Relay: Locker Room Talk

The woman’s voice is so often muted by the power

What woman out there hasn’t had to fend off unwanted advances from a boss, a host, a guest, a guy you just met, or a guy you know well? 

And did you know — of course you did — that if you did anything to stop him, he would shame you as “overreacting,” say “this bitch is nuts,” fire you, or give you a bad reference or a bad reputation? 

That masher owns your reputation and he knows it. In fact, he owns the future of your relationships, your career path, and your reaction to food. He can control your self-esteem. This pisses me off.

Ask yourself, as a single woman at a party, who actually sticks up for you if you put a fork in the hand of the guy with his hand in your lap or pour hot coffee on the guy who goosed you? Nobody, and you know it before you even start looking for the fork. You know it is the troublesome woman who tends to get in trouble, not the guy. The guy gets high fives for copping a feel; the girl goes to the bathroom to throw up. The woman’s voice is so often muted by the power. 

The waitress complains, she is fired; the whistleblower is transferred, and the “locker room guy” is enabled again and again.

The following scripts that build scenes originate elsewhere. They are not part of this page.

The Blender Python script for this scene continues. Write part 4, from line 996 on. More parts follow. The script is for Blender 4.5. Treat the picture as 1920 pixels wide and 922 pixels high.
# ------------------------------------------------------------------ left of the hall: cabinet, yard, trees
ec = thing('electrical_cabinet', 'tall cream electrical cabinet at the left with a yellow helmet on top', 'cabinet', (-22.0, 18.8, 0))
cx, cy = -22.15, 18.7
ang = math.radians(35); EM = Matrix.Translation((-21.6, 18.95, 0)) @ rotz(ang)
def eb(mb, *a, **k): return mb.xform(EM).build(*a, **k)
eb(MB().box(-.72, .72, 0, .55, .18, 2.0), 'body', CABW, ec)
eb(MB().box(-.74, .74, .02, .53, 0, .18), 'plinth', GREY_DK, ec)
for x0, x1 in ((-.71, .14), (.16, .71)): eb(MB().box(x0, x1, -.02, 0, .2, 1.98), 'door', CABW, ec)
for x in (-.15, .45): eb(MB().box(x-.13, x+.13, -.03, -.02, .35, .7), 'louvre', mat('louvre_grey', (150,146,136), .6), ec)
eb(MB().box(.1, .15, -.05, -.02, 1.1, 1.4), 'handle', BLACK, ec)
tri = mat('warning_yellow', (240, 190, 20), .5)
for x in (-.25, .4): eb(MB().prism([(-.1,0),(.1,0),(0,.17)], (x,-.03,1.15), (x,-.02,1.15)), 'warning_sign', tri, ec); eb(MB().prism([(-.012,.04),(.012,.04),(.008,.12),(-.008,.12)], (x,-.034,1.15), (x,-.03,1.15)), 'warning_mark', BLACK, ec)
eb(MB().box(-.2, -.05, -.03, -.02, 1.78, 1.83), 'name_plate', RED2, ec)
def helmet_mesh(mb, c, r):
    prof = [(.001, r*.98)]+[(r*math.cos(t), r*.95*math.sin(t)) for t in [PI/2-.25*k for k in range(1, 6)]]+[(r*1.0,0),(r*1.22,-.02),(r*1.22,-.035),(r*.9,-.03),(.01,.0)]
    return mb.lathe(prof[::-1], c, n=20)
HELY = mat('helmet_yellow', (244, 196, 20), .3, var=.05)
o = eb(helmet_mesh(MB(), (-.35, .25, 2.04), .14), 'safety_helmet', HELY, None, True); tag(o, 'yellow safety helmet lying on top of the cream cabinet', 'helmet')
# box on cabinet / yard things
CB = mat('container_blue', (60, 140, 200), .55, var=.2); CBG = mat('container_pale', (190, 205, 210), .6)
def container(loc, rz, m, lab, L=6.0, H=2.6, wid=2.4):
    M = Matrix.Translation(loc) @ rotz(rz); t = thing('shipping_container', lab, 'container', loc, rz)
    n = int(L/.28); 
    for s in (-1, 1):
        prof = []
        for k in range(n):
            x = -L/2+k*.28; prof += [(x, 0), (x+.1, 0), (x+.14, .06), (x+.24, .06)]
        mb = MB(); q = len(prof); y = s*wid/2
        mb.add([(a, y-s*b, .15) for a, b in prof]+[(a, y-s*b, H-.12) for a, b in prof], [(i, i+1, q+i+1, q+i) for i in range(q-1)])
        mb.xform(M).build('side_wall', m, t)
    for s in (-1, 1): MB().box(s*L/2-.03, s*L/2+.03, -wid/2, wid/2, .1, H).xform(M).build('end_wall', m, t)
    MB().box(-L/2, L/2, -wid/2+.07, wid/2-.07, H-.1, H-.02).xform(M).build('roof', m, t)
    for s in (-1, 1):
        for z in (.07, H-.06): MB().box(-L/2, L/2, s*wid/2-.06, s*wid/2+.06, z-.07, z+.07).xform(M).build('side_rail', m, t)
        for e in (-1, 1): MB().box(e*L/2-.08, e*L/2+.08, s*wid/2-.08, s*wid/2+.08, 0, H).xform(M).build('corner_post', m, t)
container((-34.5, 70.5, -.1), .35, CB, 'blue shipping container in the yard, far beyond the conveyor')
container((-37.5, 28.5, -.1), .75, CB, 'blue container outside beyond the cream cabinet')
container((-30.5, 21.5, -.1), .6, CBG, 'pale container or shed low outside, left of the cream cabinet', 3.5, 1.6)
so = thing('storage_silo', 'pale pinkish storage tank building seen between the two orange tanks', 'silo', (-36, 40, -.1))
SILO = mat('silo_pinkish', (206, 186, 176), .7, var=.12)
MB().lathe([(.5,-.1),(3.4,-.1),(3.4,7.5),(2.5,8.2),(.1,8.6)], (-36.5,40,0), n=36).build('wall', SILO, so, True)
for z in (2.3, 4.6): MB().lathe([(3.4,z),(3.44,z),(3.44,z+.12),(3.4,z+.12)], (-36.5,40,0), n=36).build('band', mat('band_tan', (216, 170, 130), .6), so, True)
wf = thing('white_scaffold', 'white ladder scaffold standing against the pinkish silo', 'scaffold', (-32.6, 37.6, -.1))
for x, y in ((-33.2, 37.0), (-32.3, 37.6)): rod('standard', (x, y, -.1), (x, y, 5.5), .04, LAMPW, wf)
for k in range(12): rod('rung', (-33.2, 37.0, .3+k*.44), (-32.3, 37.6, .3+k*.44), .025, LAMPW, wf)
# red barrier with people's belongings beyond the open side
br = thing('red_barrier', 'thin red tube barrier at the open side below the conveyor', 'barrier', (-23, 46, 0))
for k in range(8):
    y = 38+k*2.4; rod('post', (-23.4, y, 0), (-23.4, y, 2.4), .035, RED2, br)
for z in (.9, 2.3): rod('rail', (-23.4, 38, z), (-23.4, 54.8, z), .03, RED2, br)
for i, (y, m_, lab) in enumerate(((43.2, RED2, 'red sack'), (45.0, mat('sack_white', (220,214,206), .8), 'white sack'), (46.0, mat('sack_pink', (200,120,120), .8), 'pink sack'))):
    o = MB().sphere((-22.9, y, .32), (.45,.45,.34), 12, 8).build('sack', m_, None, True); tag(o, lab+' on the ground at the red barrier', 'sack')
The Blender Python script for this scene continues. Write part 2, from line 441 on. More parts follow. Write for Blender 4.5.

He gets to walk into the dressing room at a beauty pageant, gets to cop a feel in a crowded elevator, French kiss you while he shakes your hand, and gets to talk dirty on the radio while everyone says, “Boys will be boys.”

The other night I was reminded of a moment in my past. I was the date of a fellow on whom I had a crush. He worked for Rolling Stone magazine, and I was invited to a function. Maybe Magazine Publishers Association dinner, who knows? I remember what I wore because I bought it especially for that night. Expensive, Calvin Klein, silk. I wanted to make a good impression. I would be meeting the other executives, wives, and significant others. We would be at the good table, I was told.

At the huge round table the crush sat on my left and another male executive on my right. (Everyone at Rolling Stone was young, so all these folks with big jobs were my age.) The guy to my right had his hand in my lap before the salad was served. At first I thought it was a napkin issue and I brushed him aside, but he was back immediately, under the tablecloth.

This was 1979. I was new to this little tribe. Eager to have this crush turn into something, I just pushed the hand away, again and again and again, more times than I can count, all the while squirming in my seat to get far from him without making a scene. (What went through my mind in a flash: Good girls are polite. Maybe it’s a mistake. Do not make a fuss. Don’t embarrass your date.) The crush was no help. He was annoyed by my fidgeting and general withdrawal from conversation. When I whispered what was happening, he whispered, “Just push him away,” and did nothing to keep the hand guy away from me. 

The feeler kept it up through the entree and dessert, up the side slit in the skirt and above. I kept pushing and glaring. Eventually, I fled to the ladies room, which kind of broke the spell. When I came back, he had begun to bother the woman on his right. Or perhaps his hand was occupied in his own lap; I failed to notice.

Looking back, I was protecting my reputation (34, in the magazine business myself, hoping for a future with the crush), but amazingly I was protecting my crush from a guy he thought had power over him. I clearly put his situation equal to or higher than my own. 

I carefully avoided the masher for the next year or so. It turned out he was famous for this misbehavior. After the crush and I parted ways, and the masher stayed on the masthead at Rolling Stone, I ran into a number of women with similar stories to tell. Gender war stories. That might what be what gets talked about in the women’s “locker rooms” — who to avoid and why.

Why did he get away with it for all those years? Because he had the power to fire, shame, demote, and degrade. Sound familiar? He took advantage of the weak and weakened the strong. His behavior, even now, makes me deeply sorry that I did not muster the courage to stick the fork in the back of his hand, or turn over a glass of wine in his lap. 

Today, in October 2016, I am running that little bit of memory in my mind over and over and over. Would have, should have, could have. Not the worst thing that ever happened in the world, and I have been lucky in my life not to have worse stories to tell, but I still wish I had literally stood up for myself, and spilled something on him in the process. I do not blame the Calvin Klein dress with the slit, but I never did wear it again. 

Who among us hasn’t felt helpless, embarrassed, angry, and crushed that a fella got “over on us,” felt vaguely that it was the fault of our dress, our behavior, or the wine, the music, the job, the ambition, the weakness, the trust, whatever, that we should have been more something or less something. Anything that wasn’t the way that we were at that moment. 

Watching TV now reminds me that most young women who make a fuss still get nowhere. We knew it then, we know it now. I wish I could say things will change. I know how I will vote with that hope in mind.

 


Durell Godfrey is a contributing photographer to The Star.